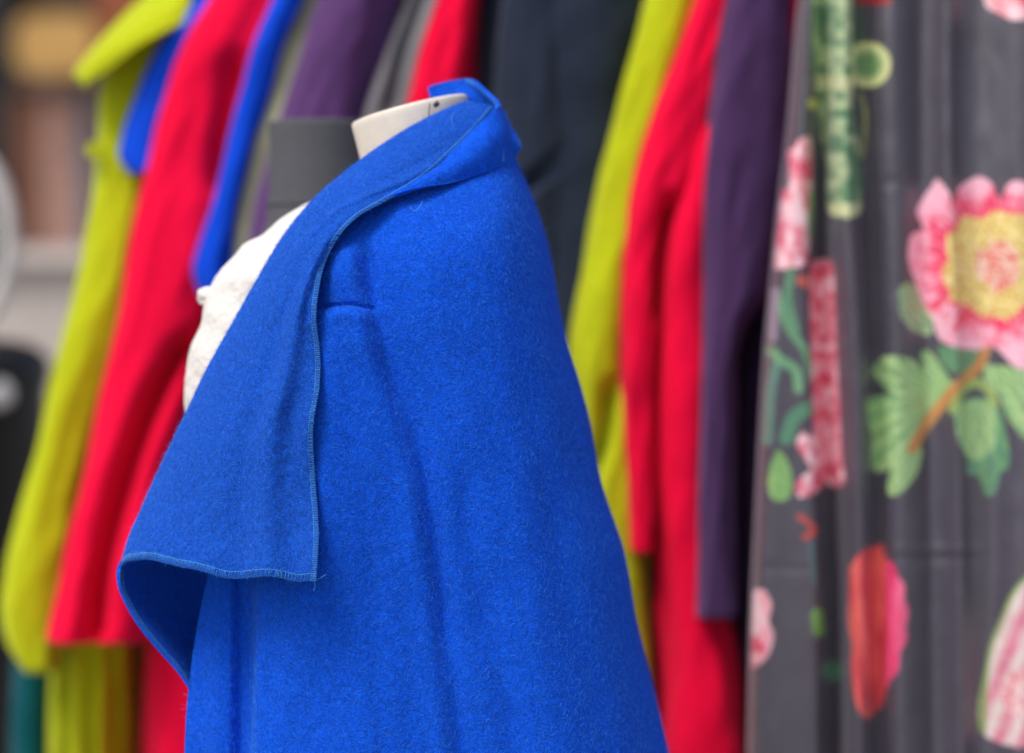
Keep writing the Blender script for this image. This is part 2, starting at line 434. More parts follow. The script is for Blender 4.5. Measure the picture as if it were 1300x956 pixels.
# seam arc: the top rows sag at both ends
PY2 = PY2 + (6 * (np.abs(u - .5) * 2) ** 2) * (1 - sstep(388, 430, PY2))
SD = np.stack([shell_d_raw(PX2[i], np.full(NC2, py2[i])) for i in range(NR2)]) + shell_extra(PX2, PY2)
prof = 1 - np.clip((u - .10) / .90, 0, 1) ** (7 - 4.4 * sstep(388, 470, PY2))
prof = prof * np.sqrt(np.clip(1 - (1 - np.clip(u / .05, 0, 1)) ** 2, 0, 1)) ** .7
D2 = SD - hh[:, None] * prof + .0035 * (1 - prof)
D2 += .020 * (1 - sstep(0, .035, u)) * sstep(560, 720, PY2) - .018 * sstep(560, 720, PY2) * (1 - sstep(0, .06, u)) * 0
D2 += .0016 * n2(PX2 * .02, PY2 * .006, 1, 12)
D2 += .0030 * gauss(PX2 - curve_at([(440, 400), (447, 520), (470, 700), (480, 900)], PY2), 14) * sstep(420, 520, PY2) * .5
Gsl = W(PX2, PY2, S0 + D2)
m = MB(); m.grid(Gsl, False, False, 0, th=.003)
fibres(m, Gsl, 23000, .0048, .00018, .45, 1, 1.2, 5, (PY2 < 980) * 1.0)
fibres(m, Gsl, 2500, .0055, .00009, 1.0, 1, 1.2, 6, (PY2 < 980) * 1.0)
m.build('sleeve', [M_coat, M_fib], coat)

# --- lapel: left silhouette and right stitched edge
LP = [(592, 128, .004), (562, 140, -.012), (522, 160, -.022), (478, 188, -.034), (436, 220, -.040), (395, 256, -.045), (359, 300, -.045),
      (326, 355, -.045), (295, 410, -.045), (263, 467, -.045), (235, 526, -.045), (210, 578, -.047), (186, 630, -.05), (166, 676, -.052), (151, 716, -.055)]
RP = [(628, 134, .000), (607, 161, -.026), (574, 194, -.055), (534, 229, -.085), (492, 254, -.104), (456, 274, -.118), (429, 302, -.124),
      (409, 345, -.130), (401, 398, -.137), (406, 448, -.142), (405, 492, -.144), (397, 545, -.143), (400, 610, -.142), (404, 675, -.146), (401, 737, -.152)]
NL, NU = 620, 330
Lc = crom(LP, NL); Rc = crom(RP, NL)
v = np.linspace(0, 1, NL)[:, None]; u = np.linspace(0, 1, NU)[None]
PXl = Lc[:, None, 0] * (1 - u) + Rc[:, None, 0] * u
PYl = Lc[:, None, 1] * (1 - u) + Rc[:, None, 1] * u
Dl = Lc[:, None, 2] * (1 - u) + Rc[:, None, 2] * u
wid = sstep(0, .45, v)
Dl = Dl - (.006 + .020 * wid) * (np.sin(np.pi * np.clip(u, 0, 1) ** .8) ** .9)
# roll at the left silhouette
roll = 1 - np.sqrt(np.clip(1 - (1 - np.clip(u / .16, 0, 1)) ** 2, 0, 1))
Dl = Dl + roll * (.012 + .016 * wid)
# bottom hem waviness
Pv = sstep(.86, 1, v)
PYl = PYl + Pv * (-9.0 * gauss(u - .14, .13) - 2 * gauss(u - .35, .12) + 6.5 * gauss(u - .56, .12) - 1.0 * gauss(u - .76, .07) + 3.0 * gauss(u - .9, .06))
PYl = PYl + sstep(.93, 1, v) * 10 * np.clip(1 - u / .035, 0, 1) ** 2
# long ridge down the lapel and secondary creases
ridge_u = curve_at([(.80, .40), (.80, .50), (.74, .62), (.70, .74), (.72, .86), (.74, 1.0)], v)
Dl = Dl - .0080 * gauss(u - ridge_u, .09) * sstep(.38, .55, v)
Dl = Dl + .0018 * gauss(u - ridge_u - .14, .08) * sstep(.38, .55, v)
Dl = Dl + .0040 * gauss(u - ridge_u + .15, .09) * sstep(.45, .6, v)
Dl = Dl - .0028 * gauss(u - curve_at([(.98, .14), (.80, .24), (.62, .33), (.45, .44), (.3, .6)], v), .075) * sstep(.12, .2, v) * (1 - sstep(.42, .6, v))
Dl = Dl + .0022 * gauss(u - curve_at([(.80, .14), (.62, .24), (.44, .33), (.3, .44), (.15, .6)], v), .09) * sstep(.12, .2, v) * (1 - sstep(.42, .6, v))
wx_ = PXl + .3 * PYl; Dl = Dl + .0026 * n2(wx_ * .012, PYl * .009, 1, 21) + .0012 * n2(wx_ * .03, PYl * .024, 1, 22) + .0004 * n2(wx_ * .09, PYl * .08, 1, 23)
# wavy stitched edge lifts
Dl = Dl + .004 * np.sin(v * 31) * sstep(.85, 1, u) * sstep(.35, .5, v)
Gl = W(PXl, PYl, S0 + Dl)
m = MB(); m.grid(Gl, False, False, 0, th=.0030)
fibres(m, Gl, 50000, .0034, .00017, .5, 1, 1.4, 7)
fibres(m, Gl, 11000, .0060, .00012, 1.3, 1, 1.4, 8)
lapel = m.build('lapel', [M_lapel, M_fib], coat)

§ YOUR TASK
Return the material line for line, from its beginning to the line that contains "m.build('sleeve', [M_coat, M_fib], coat)", with the pictures left out.

§ REPLY
Keep writing the Blender script for this image. This is part 2, starting at line 434. More parts follow. The script is for Blender 4.5. Measure the picture as if it were 1300x956 pixels.
# seam arc: the top rows sag at both ends
PY2 = PY2 + (6 * (np.abs(u - .5) * 2) ** 2) * (1 - sstep(388, 430, PY2))
SD = np.stack([shell_d_raw(PX2[i], np.full(NC2, py2[i])) for i in range(NR2)]) + shell_extra(PX2, PY2)
prof = 1 - np.clip((u - .10) / .90, 0, 1) ** (7 - 4.4 * sstep(388, 470, PY2))
prof = prof * np.sqrt(np.clip(1 - (1 - np.clip(u / .05, 0, 1)) ** 2, 0, 1)) ** .7
D2 = SD - hh[:, None] * prof + .0035 * (1 - prof)
D2 += .020 * (1 - sstep(0, .035, u)) * sstep(560, 720, PY2) - .018 * sstep(560, 720, PY2) * (1 - sstep(0, .06, u)) * 0
D2 += .0016 * n2(PX2 * .02, PY2 * .006, 1, 12)
D2 += .0030 * gauss(PX2 - curve_at([(440, 400), (447, 520), (470, 700), (480, 900)], PY2), 14) * sstep(420, 520, PY2) * .5
Gsl = W(PX2, PY2, S0 + D2)
m = MB(); m.grid(Gsl, False, False, 0, th=.003)
fibres(m, Gsl, 23000, .0048, .00018, .45, 1, 1.2, 5, (PY2 < 980) * 1.0)
fibres(m, Gsl, 2500, .0055, .00009, 1.0, 1, 1.2, 6, (PY2 < 980) * 1.0)
m.build('sleeve', [M_coat, M_fib], coat)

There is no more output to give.